Di Anastasya Anastasi.Viviamo nella cosiddetta epoca moderna, ma di moderno c’è ben poco. Le donne sono da sempre pagate meno dei loro colleghi maschi e l’ambiente sportivo non fa eccezione. La percentuale di atlete femmine è molto più bassa di quella maschile ma le vittorie sono in controtendenza.
In Italia, ancora svariati sport sono definiti “da maschi”. Sport come il calcio, la boxe, lo sci non sono considerati adatti al “sesso debole” perché discipline caratterizzate da forza e contatto fisico. Ne è la conferma l’introduzione sempre ritardataria della sezione femminile dopo la nascita della disciplina. È una visione radicata nella cultura. Quella famosa ideologia che definisce l’uomo forte, competitivo ed attivo e la donna debole, remissiva e passiva. Se poi consideriamo anche come i media raccontano le stesse atlete. Si può affermare che il connubio tra sport e donne e stereotipi sessisti sia ancora fortissimo. Viene sempre data un’immagine restrittiva e riduttiva, si guarda solo alla bellezza e al look ponendo così volutamente i meriti sportivi e i risultati in secondo piano. Moltissime donne che praticano sport vengono definite mascoline e poco femminili.
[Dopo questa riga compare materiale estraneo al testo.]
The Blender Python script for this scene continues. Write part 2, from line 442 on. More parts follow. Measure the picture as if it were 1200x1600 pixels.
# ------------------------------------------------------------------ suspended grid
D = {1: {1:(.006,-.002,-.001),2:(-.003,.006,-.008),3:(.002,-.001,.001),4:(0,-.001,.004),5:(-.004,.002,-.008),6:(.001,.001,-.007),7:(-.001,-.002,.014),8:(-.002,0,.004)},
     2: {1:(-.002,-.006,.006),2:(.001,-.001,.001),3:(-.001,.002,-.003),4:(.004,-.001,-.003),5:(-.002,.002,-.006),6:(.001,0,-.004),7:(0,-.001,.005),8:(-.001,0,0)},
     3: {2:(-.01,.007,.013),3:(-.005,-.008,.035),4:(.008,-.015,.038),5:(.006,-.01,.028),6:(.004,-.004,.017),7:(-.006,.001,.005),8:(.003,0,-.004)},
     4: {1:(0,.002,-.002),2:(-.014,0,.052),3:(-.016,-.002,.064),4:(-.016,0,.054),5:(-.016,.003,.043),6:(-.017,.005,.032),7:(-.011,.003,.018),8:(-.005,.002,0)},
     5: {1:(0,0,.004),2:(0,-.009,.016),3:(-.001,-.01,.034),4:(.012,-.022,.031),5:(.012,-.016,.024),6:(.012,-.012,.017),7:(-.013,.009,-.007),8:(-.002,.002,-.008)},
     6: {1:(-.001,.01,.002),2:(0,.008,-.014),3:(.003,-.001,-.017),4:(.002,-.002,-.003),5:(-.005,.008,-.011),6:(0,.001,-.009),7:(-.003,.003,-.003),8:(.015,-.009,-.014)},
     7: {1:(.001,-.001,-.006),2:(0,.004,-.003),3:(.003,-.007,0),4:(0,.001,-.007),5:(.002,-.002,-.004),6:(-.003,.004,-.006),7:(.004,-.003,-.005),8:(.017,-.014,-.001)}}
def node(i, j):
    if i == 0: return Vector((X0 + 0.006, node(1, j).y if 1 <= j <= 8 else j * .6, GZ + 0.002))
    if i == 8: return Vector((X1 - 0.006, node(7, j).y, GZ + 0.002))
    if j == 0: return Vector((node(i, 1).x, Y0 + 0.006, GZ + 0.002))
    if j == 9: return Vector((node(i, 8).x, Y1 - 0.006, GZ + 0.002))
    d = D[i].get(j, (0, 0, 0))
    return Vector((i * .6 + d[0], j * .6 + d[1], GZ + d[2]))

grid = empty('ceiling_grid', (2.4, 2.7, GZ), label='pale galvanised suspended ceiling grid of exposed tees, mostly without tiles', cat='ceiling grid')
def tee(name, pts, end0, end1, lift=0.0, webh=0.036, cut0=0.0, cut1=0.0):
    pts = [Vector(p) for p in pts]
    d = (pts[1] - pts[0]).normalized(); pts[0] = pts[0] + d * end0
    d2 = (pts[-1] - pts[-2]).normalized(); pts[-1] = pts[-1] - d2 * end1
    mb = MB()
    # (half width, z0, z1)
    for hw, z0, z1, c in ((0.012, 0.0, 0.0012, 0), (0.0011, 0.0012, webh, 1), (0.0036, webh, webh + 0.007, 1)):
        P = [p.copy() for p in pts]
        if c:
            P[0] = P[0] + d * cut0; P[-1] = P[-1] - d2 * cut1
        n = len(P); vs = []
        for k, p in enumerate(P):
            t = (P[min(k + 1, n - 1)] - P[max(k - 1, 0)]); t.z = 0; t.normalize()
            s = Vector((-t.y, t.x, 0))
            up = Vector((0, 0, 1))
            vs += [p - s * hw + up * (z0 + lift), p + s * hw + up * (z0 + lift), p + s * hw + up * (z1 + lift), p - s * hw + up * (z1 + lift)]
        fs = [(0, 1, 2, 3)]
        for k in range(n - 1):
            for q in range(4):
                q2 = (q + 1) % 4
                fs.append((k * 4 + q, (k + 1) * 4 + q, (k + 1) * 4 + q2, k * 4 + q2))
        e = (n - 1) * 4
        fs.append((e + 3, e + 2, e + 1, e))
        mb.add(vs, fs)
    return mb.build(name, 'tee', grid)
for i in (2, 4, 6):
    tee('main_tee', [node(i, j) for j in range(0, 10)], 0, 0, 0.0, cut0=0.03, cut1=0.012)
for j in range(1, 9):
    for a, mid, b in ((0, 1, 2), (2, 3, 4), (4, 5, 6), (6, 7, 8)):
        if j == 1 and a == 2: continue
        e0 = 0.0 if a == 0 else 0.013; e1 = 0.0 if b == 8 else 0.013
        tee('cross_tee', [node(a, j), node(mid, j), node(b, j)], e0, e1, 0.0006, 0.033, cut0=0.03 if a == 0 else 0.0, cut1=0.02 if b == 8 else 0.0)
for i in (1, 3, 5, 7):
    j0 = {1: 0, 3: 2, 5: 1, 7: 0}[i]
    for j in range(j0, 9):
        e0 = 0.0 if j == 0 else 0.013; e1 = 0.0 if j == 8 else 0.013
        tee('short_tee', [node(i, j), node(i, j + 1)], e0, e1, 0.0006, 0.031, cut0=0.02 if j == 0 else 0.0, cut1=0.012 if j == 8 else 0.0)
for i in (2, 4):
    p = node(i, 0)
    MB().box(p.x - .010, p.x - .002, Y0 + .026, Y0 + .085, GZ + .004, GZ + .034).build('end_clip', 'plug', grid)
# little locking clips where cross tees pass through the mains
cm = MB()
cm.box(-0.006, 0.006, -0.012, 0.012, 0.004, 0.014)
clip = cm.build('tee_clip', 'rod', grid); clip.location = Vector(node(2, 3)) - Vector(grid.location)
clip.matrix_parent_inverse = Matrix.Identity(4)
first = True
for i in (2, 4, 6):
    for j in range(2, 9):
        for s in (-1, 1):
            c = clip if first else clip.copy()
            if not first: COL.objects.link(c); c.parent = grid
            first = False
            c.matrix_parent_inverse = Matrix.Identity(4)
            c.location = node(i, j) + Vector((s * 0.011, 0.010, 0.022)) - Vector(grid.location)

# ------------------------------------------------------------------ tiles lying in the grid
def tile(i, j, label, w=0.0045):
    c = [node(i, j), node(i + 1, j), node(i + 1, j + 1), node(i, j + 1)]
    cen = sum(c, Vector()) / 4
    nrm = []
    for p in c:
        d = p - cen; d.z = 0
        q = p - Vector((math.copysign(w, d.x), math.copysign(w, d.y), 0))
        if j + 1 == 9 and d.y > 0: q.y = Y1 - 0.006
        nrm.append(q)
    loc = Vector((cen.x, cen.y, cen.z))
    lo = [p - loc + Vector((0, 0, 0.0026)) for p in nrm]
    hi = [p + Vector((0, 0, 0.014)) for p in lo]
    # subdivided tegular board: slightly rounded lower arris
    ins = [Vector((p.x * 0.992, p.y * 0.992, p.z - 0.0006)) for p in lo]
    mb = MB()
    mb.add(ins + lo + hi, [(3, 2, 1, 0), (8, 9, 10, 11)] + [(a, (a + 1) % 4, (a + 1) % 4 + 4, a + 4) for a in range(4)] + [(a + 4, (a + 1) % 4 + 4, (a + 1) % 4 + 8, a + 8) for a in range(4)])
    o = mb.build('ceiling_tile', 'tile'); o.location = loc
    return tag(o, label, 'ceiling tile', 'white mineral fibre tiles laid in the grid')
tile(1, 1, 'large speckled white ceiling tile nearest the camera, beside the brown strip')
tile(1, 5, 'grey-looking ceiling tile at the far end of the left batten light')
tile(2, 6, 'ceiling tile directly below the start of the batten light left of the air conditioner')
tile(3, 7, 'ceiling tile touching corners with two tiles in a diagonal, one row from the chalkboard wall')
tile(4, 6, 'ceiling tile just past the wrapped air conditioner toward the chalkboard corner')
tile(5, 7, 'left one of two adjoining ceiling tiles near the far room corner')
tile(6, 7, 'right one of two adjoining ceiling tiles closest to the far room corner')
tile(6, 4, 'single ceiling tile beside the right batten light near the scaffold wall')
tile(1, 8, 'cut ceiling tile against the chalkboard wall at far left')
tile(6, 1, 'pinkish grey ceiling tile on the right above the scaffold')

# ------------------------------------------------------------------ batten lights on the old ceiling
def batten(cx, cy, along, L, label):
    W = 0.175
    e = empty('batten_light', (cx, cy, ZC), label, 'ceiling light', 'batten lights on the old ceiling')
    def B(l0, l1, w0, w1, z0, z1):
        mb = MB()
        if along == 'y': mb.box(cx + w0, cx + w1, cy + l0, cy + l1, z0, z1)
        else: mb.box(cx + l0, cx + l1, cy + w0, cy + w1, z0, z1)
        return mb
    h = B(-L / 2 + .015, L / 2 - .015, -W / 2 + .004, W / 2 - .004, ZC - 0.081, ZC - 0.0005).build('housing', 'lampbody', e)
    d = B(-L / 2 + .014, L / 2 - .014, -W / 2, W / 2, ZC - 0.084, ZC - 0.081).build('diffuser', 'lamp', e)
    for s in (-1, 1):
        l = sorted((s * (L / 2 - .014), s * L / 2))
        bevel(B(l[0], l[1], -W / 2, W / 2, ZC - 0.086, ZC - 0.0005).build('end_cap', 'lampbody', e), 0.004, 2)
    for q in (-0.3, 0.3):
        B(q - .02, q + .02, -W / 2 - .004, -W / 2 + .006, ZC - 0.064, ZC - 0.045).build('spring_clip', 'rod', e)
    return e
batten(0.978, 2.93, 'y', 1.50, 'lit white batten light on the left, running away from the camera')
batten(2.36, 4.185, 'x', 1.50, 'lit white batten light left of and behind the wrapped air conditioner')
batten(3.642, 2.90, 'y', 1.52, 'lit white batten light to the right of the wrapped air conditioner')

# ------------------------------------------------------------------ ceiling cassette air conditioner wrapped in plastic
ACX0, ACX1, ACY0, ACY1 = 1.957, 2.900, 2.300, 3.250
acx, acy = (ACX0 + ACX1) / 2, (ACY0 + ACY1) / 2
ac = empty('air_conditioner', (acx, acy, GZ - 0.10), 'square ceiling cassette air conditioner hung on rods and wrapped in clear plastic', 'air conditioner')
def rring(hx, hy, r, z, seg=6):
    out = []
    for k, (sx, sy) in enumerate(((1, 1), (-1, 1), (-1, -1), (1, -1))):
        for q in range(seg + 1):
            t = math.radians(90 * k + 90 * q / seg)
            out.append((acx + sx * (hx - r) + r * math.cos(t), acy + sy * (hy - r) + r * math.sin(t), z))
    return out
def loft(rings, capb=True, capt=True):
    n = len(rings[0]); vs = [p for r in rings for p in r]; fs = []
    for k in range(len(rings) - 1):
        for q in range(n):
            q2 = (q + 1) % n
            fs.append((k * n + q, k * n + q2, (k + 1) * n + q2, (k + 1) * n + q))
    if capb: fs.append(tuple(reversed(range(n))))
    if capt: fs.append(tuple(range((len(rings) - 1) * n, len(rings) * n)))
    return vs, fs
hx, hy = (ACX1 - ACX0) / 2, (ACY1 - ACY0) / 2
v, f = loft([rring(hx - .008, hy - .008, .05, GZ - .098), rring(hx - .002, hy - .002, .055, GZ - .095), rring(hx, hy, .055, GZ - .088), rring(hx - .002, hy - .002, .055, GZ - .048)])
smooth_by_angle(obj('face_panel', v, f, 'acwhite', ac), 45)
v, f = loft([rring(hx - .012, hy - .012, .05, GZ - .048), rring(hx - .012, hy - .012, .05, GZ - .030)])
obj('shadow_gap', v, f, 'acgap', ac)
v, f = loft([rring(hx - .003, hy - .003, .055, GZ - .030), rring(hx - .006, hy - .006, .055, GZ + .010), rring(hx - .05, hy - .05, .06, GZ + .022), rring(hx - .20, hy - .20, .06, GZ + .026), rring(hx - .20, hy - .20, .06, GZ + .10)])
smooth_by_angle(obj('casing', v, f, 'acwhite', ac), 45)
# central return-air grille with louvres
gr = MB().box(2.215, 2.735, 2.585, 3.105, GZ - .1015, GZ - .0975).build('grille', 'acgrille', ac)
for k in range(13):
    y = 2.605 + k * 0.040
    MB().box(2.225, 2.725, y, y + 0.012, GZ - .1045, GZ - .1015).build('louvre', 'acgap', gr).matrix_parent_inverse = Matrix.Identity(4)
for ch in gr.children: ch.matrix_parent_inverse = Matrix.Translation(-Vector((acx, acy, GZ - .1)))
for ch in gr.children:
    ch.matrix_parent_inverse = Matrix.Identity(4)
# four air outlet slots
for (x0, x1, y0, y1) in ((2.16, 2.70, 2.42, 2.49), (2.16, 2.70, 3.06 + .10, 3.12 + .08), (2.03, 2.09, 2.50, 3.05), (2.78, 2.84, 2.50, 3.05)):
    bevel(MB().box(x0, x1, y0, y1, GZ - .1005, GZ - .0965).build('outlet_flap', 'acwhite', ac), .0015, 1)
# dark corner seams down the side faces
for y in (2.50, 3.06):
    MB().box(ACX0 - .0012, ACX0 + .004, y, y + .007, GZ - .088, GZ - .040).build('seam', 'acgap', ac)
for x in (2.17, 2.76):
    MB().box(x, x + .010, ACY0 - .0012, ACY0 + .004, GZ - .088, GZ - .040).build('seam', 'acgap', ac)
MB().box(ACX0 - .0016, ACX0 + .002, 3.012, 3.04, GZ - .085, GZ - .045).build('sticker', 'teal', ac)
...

Vengono considerate inferiori e meno capaci degli uomini. Sono accusate di essere artefici di uno spettacolo meno divertente e non degno di grande interesse. Tutto ciò sfocia in una scarsa visibilità, proprio rispetto a sport ancora predominati dal maschile, meno spettatori e tifosi, professionalità non riconosciuta alla pari e così si riduce lo spazio dedicato alle atlete dalla stampa nonostante le vittorie e i successi sportivi. Le disuguaglianze continuano anche sul piano legislativo che impone alle sportive il dilettantismo senza il riconoscimento di diritti di base. Completamente assenti sono la tutela sanitaria, le garanzie a fini pensionistici e assenza di tutela per i rischi assicurativi.
Tutte queste discriminazioni e disuguaglianze devono sparire. Il cambiamento deve partire dai piani alti, dal ministro dello sport, le federazioni, le società, il CONI. Le atlete si stanno già battendo da troppo tempo. Basta far finta di non vedere, basta rimanere nell’ignoranza che ci circonda. Lo sport è unisex.